### What the exercise asks:
Repeat the whole listing below, word for word.

____ Data provided

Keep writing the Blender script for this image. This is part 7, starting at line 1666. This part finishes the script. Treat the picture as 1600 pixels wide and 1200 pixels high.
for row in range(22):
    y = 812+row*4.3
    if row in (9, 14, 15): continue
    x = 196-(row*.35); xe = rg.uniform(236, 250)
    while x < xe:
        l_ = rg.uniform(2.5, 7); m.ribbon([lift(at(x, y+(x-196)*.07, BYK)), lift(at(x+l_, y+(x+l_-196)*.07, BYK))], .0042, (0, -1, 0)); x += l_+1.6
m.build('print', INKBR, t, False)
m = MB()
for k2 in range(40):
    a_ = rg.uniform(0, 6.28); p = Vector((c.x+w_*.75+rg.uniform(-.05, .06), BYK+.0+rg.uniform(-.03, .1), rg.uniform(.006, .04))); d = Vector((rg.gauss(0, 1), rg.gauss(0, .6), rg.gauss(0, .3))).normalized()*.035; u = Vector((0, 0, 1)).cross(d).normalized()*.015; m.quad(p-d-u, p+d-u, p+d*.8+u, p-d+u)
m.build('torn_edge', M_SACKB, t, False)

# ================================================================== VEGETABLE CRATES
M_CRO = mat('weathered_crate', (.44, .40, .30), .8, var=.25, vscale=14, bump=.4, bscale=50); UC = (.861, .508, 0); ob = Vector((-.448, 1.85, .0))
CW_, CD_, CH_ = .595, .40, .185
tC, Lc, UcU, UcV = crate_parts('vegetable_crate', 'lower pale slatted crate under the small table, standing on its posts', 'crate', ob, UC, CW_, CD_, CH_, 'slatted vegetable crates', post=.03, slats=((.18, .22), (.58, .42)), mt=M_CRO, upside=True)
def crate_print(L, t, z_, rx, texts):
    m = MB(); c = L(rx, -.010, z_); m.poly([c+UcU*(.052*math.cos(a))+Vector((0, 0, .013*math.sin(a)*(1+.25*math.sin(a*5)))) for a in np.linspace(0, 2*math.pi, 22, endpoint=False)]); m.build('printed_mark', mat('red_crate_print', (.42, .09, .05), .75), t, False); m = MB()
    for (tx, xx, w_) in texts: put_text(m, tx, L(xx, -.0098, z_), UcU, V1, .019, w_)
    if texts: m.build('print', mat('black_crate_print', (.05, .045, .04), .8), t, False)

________

### The solution:
Keep writing the Blender script for this image. This is part 7, starting at line 1666. This part finishes the script. Treat the picture as 1600 pixels wide and 1200 pixels high.
for row in range(22):
    y = 812+row*4.3
    if row in (9, 14, 15): continue
    x = 196-(row*.35); xe = rg.uniform(236, 250)
    while x < xe:
        l_ = rg.uniform(2.5, 7); m.ribbon([lift(at(x, y+(x-196)*.07, BYK)), lift(at(x+l_, y+(x+l_-196)*.07, BYK))], .0042, (0, -1, 0)); x += l_+1.6
m.build('print', INKBR, t, False)
m = MB()
for k2 in range(40):
    a_ = rg.uniform(0, 6.28); p = Vector((c.x+w_*.75+rg.uniform(-.05, .06), BYK+.0+rg.uniform(-.03, .1), rg.uniform(.006, .04))); d = Vector((rg.gauss(0, 1), rg.gauss(0, .6), rg.gauss(0, .3))).normalized()*.035; u = Vector((0, 0, 1)).cross(d).normalized()*.015; m.quad(p-d-u, p+d-u, p+d*.8+u, p-d+u)
m.build('torn_edge', M_SACKB, t, False)

# ================================================================== VEGETABLE CRATES
M_CRO = mat('weathered_crate', (.44, .40, .30), .8, var=.25, vscale=14, bump=.4, bscale=50); UC = (.861, .508, 0); ob = Vector((-.448, 1.85, .0))
CW_, CD_, CH_ = .595, .40, .185
tC, Lc, UcU, UcV = crate_parts('vegetable_crate', 'lower pale slatted crate under the small table, standing on its posts', 'crate', ob, UC, CW_, CD_, CH_, 'slatted vegetable crates', post=.03, slats=((.18, .22), (.58, .42)), mt=M_CRO, upside=True)
def crate_print(L, t, z_, rx, texts):
    m = MB(); c = L(rx, -.010, z_); m.poly([c+UcU*(.052*math.cos(a))+Vector((0, 0, .013*math.sin(a)*(1+.25*math.sin(a*5)))) for a in np.linspace(0, 2*math.pi, 22, endpoint=False)]); m.build('printed_mark', mat('red_crate_print', (.42, .09, .05), .75), t, False); m = MB()
    for (tx, xx, w_) in texts: put_text(m, tx, L(xx, -.0098, z_), UcU, V1, .019, w_)
    if texts: m.build('print', mat('black_crate_print', (.05, .045, .04), .8), t, False)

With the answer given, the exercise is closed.